Entries with scene source code
============================================================

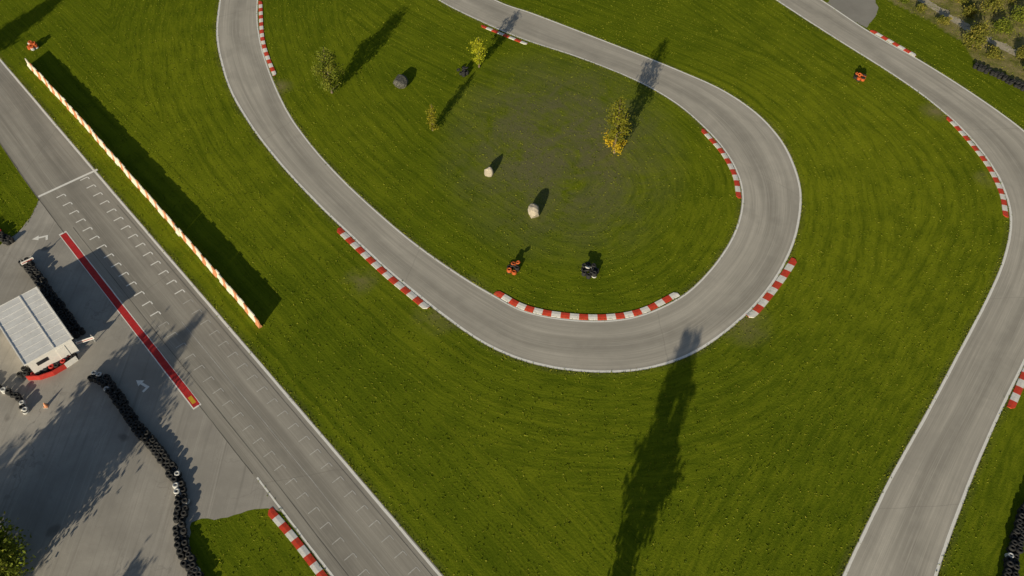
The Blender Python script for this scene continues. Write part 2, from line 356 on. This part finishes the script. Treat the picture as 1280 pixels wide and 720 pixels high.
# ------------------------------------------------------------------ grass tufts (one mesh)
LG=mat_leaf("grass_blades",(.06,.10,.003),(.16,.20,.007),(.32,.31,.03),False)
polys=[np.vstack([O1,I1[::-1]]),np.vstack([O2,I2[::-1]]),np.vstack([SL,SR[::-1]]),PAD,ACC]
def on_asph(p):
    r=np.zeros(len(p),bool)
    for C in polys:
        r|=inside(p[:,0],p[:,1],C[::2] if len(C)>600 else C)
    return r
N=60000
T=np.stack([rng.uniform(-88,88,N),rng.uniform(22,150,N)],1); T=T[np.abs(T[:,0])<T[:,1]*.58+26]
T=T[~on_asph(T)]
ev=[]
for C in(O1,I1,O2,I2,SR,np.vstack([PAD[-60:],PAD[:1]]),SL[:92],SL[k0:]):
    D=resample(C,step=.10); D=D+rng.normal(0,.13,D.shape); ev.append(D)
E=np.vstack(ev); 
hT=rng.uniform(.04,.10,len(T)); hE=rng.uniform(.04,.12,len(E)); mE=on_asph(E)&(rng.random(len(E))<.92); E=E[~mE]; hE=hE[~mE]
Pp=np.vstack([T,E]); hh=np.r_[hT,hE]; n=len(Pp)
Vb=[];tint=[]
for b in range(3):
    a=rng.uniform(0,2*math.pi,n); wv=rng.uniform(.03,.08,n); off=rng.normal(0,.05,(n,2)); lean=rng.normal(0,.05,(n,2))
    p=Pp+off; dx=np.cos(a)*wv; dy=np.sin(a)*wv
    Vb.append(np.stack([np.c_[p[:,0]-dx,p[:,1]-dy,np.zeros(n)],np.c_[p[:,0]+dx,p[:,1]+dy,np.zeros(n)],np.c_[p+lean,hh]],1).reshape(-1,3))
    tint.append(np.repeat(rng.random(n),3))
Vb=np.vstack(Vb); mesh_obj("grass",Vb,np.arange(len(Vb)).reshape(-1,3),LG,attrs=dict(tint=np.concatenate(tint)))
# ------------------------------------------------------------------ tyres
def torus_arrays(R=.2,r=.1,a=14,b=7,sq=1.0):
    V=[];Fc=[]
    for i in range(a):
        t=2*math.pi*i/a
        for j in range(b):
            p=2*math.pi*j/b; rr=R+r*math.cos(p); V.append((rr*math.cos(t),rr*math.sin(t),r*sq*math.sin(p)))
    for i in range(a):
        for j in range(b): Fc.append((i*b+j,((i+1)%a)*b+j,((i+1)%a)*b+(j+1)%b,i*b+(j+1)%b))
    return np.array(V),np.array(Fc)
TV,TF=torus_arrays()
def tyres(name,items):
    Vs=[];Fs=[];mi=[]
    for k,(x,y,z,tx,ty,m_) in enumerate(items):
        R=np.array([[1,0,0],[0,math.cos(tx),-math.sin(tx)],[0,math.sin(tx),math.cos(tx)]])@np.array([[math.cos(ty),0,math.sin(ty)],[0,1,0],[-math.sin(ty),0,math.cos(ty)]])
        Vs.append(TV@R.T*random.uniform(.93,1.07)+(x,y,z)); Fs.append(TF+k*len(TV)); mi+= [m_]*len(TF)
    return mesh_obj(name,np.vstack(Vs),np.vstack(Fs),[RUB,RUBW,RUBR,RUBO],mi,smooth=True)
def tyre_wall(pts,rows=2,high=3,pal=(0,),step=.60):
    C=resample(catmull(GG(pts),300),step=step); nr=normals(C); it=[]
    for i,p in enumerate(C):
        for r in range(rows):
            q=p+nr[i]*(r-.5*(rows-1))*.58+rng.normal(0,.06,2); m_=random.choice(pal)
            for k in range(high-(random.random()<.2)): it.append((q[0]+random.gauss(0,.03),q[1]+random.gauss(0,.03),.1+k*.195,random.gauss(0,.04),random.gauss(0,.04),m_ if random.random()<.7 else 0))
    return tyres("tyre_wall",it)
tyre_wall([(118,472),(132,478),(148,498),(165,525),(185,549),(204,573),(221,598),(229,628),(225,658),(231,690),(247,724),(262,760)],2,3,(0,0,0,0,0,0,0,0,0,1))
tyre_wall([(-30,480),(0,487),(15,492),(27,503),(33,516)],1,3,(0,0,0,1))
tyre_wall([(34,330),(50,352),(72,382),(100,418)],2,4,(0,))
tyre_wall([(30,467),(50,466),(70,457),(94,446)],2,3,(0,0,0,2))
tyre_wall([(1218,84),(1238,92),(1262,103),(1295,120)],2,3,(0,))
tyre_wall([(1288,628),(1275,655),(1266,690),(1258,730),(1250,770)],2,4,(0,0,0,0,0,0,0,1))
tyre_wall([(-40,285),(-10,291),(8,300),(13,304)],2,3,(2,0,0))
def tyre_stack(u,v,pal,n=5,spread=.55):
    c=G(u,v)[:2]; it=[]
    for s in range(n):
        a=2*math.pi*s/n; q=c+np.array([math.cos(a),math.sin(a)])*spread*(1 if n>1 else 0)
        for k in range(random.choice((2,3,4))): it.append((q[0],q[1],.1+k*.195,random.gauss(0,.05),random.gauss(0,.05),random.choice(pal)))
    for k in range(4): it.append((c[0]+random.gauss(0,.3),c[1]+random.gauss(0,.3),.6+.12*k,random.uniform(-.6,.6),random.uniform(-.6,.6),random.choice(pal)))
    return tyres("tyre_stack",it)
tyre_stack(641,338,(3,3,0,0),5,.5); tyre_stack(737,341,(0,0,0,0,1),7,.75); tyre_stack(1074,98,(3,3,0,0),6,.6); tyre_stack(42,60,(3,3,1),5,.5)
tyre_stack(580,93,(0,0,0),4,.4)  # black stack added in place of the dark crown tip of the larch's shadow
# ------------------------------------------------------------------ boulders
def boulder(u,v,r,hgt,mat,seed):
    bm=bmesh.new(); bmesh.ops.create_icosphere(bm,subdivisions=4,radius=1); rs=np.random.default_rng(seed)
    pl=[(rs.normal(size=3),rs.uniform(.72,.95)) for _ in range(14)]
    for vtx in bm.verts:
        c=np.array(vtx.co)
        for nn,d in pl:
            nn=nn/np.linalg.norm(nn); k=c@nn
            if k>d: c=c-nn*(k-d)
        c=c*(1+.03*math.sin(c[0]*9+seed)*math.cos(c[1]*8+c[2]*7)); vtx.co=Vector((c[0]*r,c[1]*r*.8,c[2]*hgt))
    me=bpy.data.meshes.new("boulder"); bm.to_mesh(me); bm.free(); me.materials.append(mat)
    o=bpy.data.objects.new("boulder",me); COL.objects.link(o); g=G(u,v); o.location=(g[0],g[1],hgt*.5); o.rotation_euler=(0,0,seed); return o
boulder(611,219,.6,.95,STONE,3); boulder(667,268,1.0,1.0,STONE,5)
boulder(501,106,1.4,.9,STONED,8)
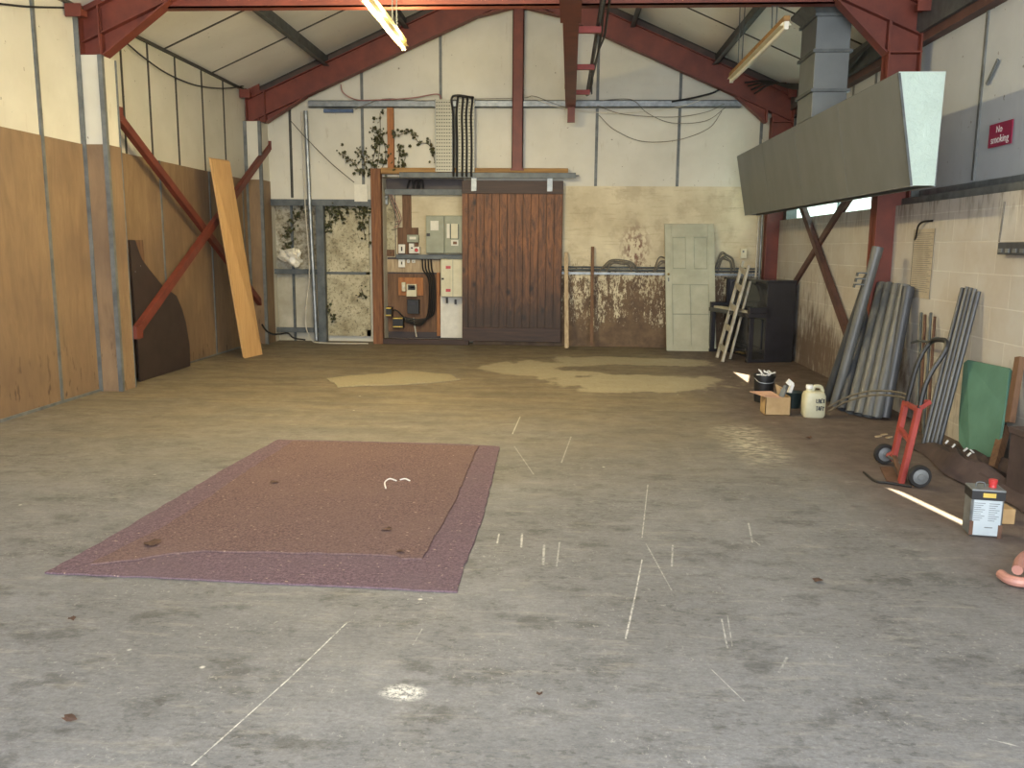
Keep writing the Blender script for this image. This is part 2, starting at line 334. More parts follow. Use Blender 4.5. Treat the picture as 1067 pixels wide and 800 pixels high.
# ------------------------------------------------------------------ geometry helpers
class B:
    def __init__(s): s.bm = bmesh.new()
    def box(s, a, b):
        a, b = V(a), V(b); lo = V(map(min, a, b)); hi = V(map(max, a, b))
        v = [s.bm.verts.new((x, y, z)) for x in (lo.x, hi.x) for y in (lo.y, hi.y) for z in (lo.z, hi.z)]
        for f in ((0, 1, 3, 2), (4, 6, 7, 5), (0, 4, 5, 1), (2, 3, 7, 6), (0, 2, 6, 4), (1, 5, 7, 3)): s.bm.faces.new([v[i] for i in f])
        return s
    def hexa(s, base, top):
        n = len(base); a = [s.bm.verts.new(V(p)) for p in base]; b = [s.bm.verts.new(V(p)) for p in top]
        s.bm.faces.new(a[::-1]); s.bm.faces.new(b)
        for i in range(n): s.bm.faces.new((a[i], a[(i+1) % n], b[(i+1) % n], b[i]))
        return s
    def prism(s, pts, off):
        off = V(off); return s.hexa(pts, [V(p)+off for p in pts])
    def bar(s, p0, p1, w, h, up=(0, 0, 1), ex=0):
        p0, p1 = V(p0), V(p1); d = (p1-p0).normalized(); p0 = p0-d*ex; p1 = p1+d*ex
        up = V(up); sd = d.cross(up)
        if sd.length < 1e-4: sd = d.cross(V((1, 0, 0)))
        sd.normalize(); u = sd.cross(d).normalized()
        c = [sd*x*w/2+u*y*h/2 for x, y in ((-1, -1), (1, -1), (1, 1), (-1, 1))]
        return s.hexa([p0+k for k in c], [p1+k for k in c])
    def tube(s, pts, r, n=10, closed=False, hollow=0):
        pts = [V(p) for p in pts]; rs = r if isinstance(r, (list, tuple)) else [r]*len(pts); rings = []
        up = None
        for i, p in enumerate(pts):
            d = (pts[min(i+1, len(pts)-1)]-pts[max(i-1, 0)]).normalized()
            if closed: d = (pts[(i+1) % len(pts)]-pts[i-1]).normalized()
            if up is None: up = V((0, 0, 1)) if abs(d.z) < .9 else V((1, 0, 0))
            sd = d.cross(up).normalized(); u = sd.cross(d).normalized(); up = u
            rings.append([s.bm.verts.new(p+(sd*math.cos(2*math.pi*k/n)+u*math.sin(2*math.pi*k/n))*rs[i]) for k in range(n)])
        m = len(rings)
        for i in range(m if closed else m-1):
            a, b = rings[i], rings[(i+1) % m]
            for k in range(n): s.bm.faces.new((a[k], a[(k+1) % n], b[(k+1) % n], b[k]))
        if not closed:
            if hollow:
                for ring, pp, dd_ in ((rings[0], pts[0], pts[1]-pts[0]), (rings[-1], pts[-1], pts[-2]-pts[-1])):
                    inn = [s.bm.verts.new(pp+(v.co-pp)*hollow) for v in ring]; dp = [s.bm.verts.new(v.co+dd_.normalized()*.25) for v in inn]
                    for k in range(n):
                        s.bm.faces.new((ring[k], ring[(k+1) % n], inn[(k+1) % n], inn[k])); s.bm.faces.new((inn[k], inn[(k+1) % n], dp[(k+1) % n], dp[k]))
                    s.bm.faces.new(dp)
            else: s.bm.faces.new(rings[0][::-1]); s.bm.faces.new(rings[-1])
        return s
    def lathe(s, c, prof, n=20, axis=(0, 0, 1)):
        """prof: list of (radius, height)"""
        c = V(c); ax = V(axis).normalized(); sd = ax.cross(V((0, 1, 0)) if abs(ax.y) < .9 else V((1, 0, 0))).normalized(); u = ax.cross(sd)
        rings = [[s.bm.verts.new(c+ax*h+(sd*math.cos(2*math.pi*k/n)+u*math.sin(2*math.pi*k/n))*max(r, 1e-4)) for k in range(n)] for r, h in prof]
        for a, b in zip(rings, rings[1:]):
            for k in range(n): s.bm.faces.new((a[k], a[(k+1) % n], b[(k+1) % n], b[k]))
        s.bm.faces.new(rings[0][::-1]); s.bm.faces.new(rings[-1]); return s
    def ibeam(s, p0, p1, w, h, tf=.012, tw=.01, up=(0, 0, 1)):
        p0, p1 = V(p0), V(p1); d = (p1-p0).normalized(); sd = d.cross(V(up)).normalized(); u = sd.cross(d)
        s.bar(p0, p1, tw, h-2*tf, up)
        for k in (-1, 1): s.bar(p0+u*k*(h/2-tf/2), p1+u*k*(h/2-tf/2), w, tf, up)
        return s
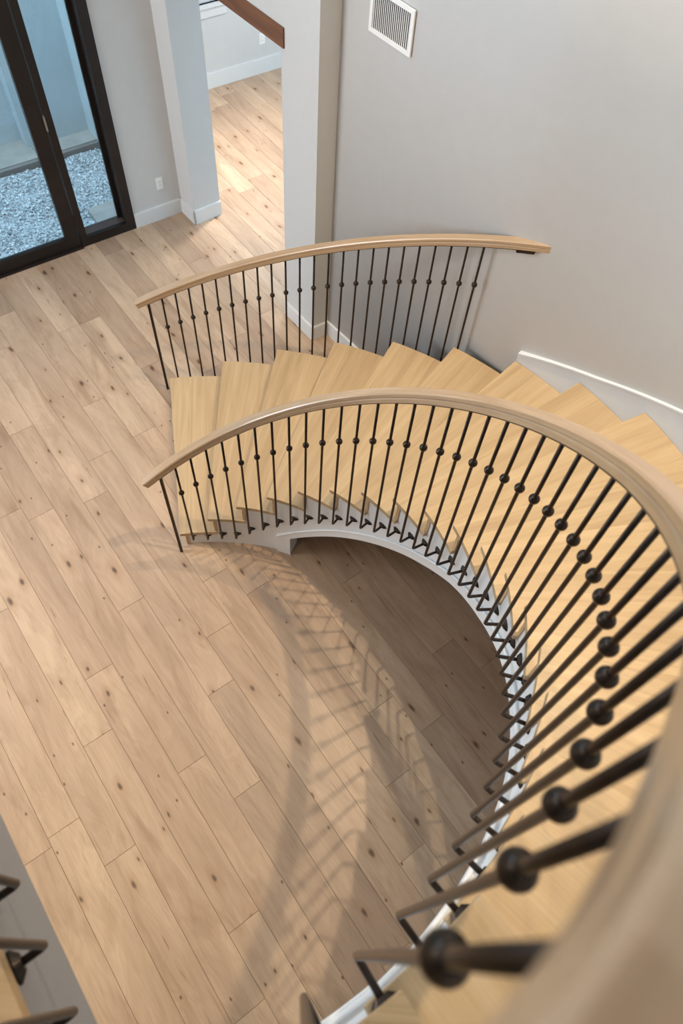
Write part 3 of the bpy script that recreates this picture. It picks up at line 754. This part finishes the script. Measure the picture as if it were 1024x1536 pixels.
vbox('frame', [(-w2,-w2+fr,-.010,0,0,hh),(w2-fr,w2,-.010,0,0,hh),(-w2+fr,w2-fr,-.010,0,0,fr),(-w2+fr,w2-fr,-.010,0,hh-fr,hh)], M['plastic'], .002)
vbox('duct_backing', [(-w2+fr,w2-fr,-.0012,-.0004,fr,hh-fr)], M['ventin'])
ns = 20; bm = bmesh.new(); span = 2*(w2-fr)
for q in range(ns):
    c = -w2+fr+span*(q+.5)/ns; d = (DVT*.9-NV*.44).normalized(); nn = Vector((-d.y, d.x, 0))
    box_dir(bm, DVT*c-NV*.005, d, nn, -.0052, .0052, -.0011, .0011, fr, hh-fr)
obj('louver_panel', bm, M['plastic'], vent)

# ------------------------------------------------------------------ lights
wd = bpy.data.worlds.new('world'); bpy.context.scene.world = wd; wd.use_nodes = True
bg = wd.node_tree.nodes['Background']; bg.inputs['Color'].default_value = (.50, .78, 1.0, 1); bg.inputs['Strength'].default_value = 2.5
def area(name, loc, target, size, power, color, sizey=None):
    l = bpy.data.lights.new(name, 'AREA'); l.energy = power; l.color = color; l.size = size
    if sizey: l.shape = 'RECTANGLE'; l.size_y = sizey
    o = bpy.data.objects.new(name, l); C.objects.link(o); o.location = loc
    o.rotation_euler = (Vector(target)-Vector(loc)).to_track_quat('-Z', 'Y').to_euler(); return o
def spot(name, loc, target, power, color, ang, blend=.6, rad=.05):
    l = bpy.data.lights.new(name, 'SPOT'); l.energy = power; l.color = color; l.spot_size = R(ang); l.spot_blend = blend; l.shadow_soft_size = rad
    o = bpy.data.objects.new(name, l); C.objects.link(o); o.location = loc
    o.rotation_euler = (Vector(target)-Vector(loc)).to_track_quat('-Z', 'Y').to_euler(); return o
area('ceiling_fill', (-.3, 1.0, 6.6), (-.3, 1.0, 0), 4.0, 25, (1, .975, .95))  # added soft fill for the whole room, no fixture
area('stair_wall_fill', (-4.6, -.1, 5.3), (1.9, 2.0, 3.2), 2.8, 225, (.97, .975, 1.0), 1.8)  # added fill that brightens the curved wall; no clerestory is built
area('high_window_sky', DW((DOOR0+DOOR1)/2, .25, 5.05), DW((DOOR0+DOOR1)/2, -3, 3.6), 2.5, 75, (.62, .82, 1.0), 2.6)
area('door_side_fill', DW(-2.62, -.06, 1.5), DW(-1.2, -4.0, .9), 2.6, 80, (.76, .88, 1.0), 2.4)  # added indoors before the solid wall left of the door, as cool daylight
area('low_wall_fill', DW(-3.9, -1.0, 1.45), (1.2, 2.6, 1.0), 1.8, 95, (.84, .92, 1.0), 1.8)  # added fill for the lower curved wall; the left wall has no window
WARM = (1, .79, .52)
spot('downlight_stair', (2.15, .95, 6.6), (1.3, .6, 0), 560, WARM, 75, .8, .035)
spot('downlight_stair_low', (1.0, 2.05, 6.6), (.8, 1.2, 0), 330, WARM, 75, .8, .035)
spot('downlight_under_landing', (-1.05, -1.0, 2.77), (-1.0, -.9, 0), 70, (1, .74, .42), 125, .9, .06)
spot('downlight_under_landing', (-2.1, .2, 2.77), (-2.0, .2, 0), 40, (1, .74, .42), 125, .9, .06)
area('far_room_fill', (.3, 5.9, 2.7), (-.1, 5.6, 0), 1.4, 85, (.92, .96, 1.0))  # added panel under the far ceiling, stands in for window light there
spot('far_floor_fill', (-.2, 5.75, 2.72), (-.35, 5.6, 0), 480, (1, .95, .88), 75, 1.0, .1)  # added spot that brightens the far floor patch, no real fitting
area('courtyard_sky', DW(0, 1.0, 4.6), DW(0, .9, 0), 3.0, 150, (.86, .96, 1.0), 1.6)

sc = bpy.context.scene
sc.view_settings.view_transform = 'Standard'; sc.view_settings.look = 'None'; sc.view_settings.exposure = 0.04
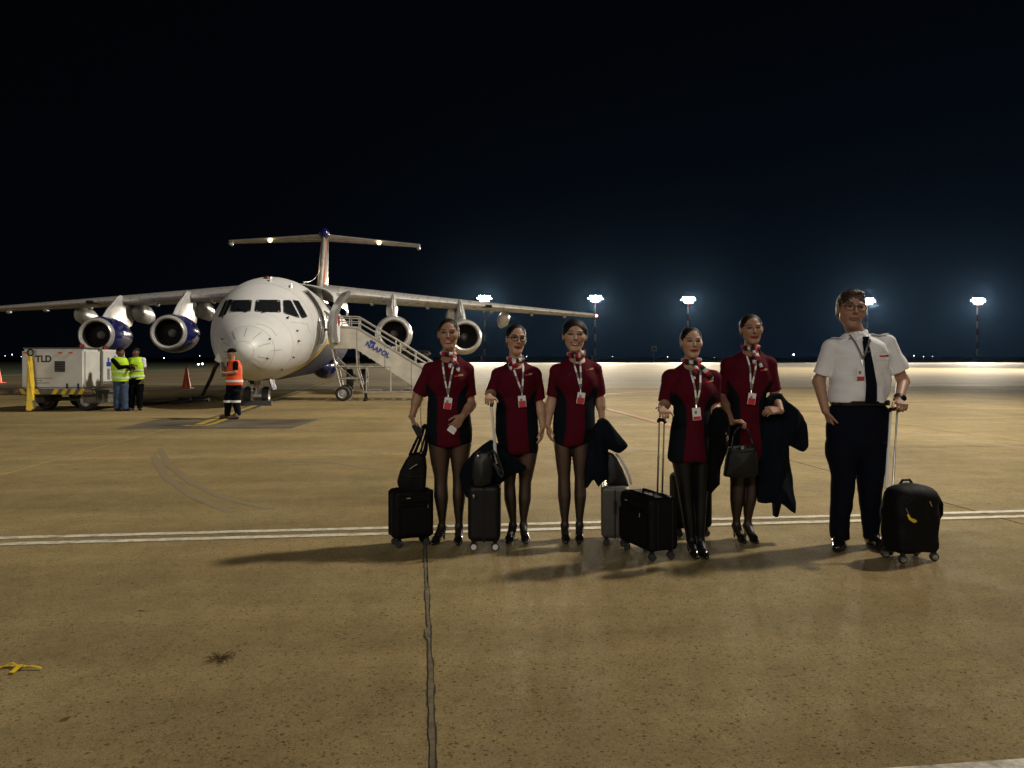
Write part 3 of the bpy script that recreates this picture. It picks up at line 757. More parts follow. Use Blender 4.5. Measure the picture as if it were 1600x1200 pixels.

============================================================

### EXERCISE DETAILS
Every line in the data above that contains "Treat" needs to be copied.

### EXERCISE RESPONSE
The Blender Python script for this scene continues. Write part 2, from line 356 on. This part finishes the script. Treat the picture as 1280 pixels wide and 720 pixels high.
Keep writing the Blender script for this image. This is part 2, starting at line 334. More parts follow. Use Blender 4.5. Treat the picture as 1067 pixels wide and 800 pixels high.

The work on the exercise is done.